Yesterday, I had written this:

“Trivia question for econ nerds: what long running series in an academic journal are you reminded of when you read this [Anomalies and Thomas Kuhn]? I’ll answer the question in tomorrow’s post.”

“Sometime after returning to Ithaca from my year in Vancouver, I was at a conference sitting next to the economist Hal Varian, then a well-known theorist who later went on to become the chief economist at Google. Hal was telling me about a new journal that the American Economic Association was starting called the Journal of Economic Perspectives. Hal was an advisory editor. The editorial board was thinking about commissioning regular features for the journal.
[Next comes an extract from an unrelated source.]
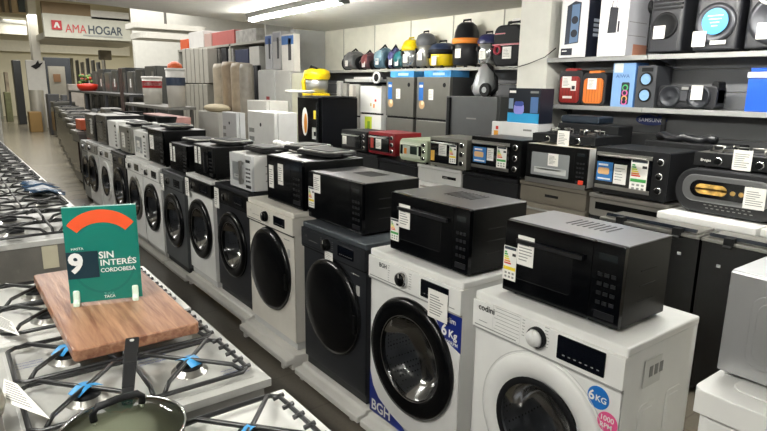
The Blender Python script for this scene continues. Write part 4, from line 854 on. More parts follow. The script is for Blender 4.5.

The clever Barry Nalebuff would write one on economics-based brainteasers and puzzles. Hal and I came up with an idea for a feature that I might write on anomalies.”

That is from Section V of Thaler’s autobiography (an intellectual autobiography, in the sense that it is a book about his career), and the chapter itself is titled (what else) “Anomalies”.

The Anomalies “column” first appeared in the Summer issue of the Journal of Economic Perspectives – Volume 1, Number 1. This was in 1987, and if memory serves me right, it ran for the next three to four years at least.

This feature will report successful searches for disconfirming evidence — economic anomalies. As suggested by Thomas Kuhn, an economic anomaly is a result inconsistent with the present economics paradigm. Economics is distinguished from other social sciences by the belief that most (all?) behavior can be explained by assuming that agents have stable, well-defined preferences and make rational choices consistent with those preferences in markets that (eventually) clear. An empirical result is anomalous if it is difficult to “rationalize,” or if implausible assumptions are necessary to explain it within the paradigm. The first anomaly we will discuss is the “January effect.” Stock prices tend to rise in January, particularly the prices of small firms and firms whose stock price has declined substantially over the past few years. Also, risky stocks earn most of their risk premiums in January.


I’m happy to report that the Journal of Economic Perspectives is freely available online. You can (and if you are a student of economics, you absolutely should) read all of the issues. But the Anomalies column is that rarest of rare things – a fun column that makes you think about fascinating problems and anomalies in economics. And even rarer still is the fact that a “fun” column was at least partially responsible for a Nobel Prize in economics!

Thaler’s vision for incorporating insights from psychology into economics was first laid out in his 1980 article “Toward a positive theory of consumer choice.” In his well-known “Anomalies” series in the Journal of Economic Perspectives, as well as in many other articles, comments, and books, he continued to document and analyze how economic decisions are influenced by three aspects of human psychology: cognitive limitations (or bounded rationality), self-control problems, and social preferences.


There’s a lotto like about Richard Thaler’s work in economics, but one very important reason to learn more about him and his ideas is that he has fun doing what he does, and it shows. A lot of economic research, even when it is fascinating, is written in dull, stodgy fashion. Now, you can disagree with Thaler’s work (and that is a cottage industry in and of itself), but you can’t accuse him of being a boring writer.

And a wonderful place to begin is with that most anomalous of things: a fun column about economics in a top econ journal.